◆ **TASK REQUIREMENTS**
Spot every line with the word "that" and return it.

◆ **STORED DATA**
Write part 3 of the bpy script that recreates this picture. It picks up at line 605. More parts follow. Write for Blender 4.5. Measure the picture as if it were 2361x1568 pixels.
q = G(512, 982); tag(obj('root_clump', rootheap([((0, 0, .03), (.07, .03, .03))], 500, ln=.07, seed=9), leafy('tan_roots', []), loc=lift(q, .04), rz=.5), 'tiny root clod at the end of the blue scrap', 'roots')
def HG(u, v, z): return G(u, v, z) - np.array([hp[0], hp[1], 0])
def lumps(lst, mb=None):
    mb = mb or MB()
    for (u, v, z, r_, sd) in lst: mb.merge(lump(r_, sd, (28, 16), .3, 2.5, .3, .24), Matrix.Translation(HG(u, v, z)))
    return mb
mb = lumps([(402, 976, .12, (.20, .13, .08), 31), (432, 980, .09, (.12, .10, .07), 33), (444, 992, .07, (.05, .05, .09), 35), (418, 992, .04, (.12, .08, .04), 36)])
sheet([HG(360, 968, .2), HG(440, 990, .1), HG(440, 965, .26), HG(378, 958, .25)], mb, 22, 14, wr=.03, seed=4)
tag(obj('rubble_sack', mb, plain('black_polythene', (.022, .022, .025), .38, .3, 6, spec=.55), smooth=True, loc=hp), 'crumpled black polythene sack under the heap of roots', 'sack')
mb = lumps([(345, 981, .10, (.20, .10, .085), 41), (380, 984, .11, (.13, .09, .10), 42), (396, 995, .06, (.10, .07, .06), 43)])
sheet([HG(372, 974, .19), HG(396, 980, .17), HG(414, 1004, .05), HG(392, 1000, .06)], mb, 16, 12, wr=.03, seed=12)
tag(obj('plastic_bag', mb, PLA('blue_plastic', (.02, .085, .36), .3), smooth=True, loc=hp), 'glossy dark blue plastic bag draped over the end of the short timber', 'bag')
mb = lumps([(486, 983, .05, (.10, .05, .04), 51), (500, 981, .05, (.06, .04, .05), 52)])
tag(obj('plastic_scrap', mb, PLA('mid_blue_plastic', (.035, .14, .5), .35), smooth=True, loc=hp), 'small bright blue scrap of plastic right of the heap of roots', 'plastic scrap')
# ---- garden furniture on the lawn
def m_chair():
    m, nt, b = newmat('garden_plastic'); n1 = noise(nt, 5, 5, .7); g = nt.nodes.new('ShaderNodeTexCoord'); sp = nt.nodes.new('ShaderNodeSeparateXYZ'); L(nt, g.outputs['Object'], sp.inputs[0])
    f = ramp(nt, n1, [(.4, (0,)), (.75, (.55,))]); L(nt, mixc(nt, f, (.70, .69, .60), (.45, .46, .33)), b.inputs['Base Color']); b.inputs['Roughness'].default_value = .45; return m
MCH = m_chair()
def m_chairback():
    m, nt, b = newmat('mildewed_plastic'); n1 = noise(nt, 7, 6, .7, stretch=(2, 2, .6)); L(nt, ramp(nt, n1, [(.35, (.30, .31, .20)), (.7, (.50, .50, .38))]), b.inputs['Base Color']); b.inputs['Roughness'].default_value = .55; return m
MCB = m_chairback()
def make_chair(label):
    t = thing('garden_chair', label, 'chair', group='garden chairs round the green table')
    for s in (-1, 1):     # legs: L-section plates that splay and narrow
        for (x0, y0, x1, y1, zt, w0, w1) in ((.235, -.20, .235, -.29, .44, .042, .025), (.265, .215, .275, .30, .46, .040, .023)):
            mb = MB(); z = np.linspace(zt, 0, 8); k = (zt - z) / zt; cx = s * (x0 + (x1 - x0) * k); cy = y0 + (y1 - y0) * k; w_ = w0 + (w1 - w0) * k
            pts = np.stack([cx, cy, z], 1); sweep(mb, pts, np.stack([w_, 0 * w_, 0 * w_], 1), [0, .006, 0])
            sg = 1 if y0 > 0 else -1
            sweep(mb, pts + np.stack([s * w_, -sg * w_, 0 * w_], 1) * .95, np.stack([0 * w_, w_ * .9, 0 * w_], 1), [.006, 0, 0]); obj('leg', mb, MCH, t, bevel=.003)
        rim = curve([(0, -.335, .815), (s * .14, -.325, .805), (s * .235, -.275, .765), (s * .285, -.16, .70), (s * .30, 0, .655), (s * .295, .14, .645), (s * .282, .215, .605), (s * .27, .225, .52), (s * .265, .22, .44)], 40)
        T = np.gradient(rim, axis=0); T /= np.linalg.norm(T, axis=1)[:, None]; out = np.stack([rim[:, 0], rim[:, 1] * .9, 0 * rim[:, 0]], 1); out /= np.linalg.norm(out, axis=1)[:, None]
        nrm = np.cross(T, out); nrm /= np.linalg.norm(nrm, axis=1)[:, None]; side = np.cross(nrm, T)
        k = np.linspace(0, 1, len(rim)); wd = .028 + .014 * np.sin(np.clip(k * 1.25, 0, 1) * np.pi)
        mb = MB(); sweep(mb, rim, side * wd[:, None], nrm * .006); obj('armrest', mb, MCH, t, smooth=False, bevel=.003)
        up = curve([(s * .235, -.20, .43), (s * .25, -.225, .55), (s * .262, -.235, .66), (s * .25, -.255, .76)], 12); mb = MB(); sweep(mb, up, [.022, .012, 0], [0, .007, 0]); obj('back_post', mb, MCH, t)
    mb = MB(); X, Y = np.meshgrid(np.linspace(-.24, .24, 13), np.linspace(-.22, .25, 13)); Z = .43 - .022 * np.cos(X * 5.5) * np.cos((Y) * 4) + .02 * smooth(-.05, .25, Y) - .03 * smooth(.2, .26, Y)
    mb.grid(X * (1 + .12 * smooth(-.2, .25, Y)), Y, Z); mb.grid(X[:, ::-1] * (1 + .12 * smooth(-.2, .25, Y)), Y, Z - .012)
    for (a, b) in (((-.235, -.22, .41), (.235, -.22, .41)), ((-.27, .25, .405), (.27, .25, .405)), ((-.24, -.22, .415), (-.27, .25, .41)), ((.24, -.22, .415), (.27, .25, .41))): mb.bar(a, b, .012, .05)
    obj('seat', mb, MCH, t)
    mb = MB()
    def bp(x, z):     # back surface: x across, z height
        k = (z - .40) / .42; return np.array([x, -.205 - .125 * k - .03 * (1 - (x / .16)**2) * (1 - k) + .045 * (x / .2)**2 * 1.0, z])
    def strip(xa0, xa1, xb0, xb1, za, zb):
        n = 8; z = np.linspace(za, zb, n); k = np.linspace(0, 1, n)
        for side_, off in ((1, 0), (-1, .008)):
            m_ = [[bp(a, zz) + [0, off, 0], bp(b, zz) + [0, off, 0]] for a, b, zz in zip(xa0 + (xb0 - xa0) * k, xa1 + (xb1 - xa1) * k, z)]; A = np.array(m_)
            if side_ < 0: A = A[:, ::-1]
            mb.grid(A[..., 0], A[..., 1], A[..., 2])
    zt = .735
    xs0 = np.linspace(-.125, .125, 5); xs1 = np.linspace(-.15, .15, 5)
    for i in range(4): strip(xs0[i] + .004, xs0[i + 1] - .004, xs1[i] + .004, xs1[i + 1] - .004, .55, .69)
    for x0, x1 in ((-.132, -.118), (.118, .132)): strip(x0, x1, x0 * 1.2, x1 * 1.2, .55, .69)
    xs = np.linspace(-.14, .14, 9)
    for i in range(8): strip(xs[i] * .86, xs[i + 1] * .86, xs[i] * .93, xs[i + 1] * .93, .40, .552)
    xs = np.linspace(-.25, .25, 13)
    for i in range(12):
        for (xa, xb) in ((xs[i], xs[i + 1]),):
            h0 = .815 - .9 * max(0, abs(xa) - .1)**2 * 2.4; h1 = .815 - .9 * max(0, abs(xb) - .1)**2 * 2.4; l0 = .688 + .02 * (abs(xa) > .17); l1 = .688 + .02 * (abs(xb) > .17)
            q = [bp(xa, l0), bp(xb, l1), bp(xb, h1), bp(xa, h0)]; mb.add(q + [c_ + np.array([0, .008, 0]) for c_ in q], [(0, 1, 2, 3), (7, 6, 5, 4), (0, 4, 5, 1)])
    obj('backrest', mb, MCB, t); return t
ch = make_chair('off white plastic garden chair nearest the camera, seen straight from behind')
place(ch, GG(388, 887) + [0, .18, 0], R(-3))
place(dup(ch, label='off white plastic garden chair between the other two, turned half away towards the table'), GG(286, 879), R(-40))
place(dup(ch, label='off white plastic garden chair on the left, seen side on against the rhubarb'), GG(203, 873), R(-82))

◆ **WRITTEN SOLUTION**
Write part 3 of the bpy script that recreates this picture. It picks up at line 605. More parts follow. Write for Blender 4.5. Measure the picture as if it were 2361x1568 pixels.
    for s in (-1, 1):     # legs: L-section plates that splay and narrow